The Kepler spacecraft, which was launched in 2009 by NASA to find Earth-like planets orbiting other stars, has found yet another exoplanet, which orbits around a star much smaller and cooler than the sun. The exoplanet, 180 light-years from Earth, marks the first discover by Kepler as part of the new K2 mission, which was approved by NASA in May.

The new exoplanet, dubbed “HIP 116454b,” is 2.5 times the diameter of Earth and follows a close, nine-day orbit around its parent star, whose small size and cool temperature make the planet too hot to support life. The latest discovery was made after astronomers and engineers developed a new method to reuse Kepler, which had suffered a technical hitch, for the K2 mission. Following this, the planet-hunting spacecraft was able to continue its search of the universe for other worlds.

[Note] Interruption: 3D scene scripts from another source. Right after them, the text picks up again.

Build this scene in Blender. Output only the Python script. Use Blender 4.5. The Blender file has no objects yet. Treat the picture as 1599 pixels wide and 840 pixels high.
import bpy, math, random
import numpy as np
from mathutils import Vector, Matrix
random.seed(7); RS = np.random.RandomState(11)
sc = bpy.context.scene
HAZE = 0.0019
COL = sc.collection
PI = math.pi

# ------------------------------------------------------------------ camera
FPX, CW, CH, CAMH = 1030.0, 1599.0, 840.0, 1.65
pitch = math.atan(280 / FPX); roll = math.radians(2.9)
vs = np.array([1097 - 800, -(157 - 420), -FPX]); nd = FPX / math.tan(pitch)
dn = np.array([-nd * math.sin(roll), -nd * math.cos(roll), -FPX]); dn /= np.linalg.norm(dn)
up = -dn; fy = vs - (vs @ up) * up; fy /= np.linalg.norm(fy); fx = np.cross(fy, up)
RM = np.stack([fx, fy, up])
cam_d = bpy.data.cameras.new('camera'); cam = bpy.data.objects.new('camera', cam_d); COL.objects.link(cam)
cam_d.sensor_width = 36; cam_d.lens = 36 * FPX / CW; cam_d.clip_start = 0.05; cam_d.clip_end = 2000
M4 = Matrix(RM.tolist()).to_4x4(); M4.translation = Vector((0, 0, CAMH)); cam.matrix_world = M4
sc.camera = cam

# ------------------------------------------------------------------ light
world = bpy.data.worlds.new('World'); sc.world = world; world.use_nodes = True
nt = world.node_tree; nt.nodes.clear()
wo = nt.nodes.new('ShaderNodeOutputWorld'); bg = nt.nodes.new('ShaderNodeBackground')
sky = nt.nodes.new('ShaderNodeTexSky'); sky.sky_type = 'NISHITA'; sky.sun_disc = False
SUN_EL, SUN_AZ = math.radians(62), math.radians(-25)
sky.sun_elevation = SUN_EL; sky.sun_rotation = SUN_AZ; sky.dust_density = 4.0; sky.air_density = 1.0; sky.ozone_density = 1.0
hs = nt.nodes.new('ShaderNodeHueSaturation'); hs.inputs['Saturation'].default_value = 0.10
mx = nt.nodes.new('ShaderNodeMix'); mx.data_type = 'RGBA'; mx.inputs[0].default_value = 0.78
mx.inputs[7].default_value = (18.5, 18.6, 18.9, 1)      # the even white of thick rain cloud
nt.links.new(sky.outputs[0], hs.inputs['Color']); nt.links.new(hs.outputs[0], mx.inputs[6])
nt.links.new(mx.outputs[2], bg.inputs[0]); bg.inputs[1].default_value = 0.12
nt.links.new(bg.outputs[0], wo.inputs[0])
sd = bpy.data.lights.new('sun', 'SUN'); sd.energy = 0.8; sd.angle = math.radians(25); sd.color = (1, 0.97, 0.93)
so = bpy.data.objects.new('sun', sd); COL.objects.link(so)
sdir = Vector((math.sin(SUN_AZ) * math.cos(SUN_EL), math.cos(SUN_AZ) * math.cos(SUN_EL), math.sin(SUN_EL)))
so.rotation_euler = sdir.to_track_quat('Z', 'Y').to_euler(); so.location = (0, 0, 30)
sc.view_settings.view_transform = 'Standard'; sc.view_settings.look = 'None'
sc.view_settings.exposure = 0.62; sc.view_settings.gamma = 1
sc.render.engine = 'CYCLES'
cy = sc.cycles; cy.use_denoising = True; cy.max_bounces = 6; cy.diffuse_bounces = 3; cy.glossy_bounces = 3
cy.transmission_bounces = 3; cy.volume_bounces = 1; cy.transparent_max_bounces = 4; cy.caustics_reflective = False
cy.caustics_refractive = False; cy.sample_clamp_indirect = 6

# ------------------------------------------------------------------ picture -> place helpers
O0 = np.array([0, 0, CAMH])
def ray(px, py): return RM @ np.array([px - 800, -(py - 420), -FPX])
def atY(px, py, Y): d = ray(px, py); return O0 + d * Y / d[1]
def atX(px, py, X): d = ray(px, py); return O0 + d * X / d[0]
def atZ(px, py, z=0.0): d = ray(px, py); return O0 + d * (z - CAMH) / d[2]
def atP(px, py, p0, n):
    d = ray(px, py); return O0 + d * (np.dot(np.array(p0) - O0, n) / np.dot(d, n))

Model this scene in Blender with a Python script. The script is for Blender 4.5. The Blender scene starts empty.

“Last summer, the possibility of a scientifically productive mission for Kepler after its reaction wheel failure in its extended mission was not part of the conversation,” Paul Hertz, NASA's astrophysics division director at the agency's headquarters in Washington, said in a statement. “Today … Kepler may well deliver the first candidates for follow-up study by the James Webb Space Telescope to characterize the atmospheres of distant worlds and search for signatures of life.”

Kepler, which was initially expected to last until 2016, encountered a serious anomaly when the second of its four reaction wheels failed in May 2013, disabling the spacecraft to collect data. In November last year, scientists proposed the K2 mission, which included utilizing the disabled Kepler in a way that could detect habitable planets.

As part of the discovery, lead researcher Andrew Vanderburg of the Harvard-Smithsonian Center for Astrophysics in Cambridge, Massachusetts, examined data provided by the Kepler spacecraft during a test of K2 in February. However, the discovery of the planet was confirmed with measurements collected by the Telescopio Nazionale Galileo, an Italian telescope located on the island of La Palma in the Canary Islands.

“The Kepler mission showed us that planets larger in size than Earth and smaller than Neptune are common in the galaxy, yet they are absent in our solar system,” Steve Howell, a K2 project scientist at NASA, said in the statement.

Since the K2 mission officially began in May, Kepler has observed more than 35,000 stars and collected data on several planetary objects within the solar system.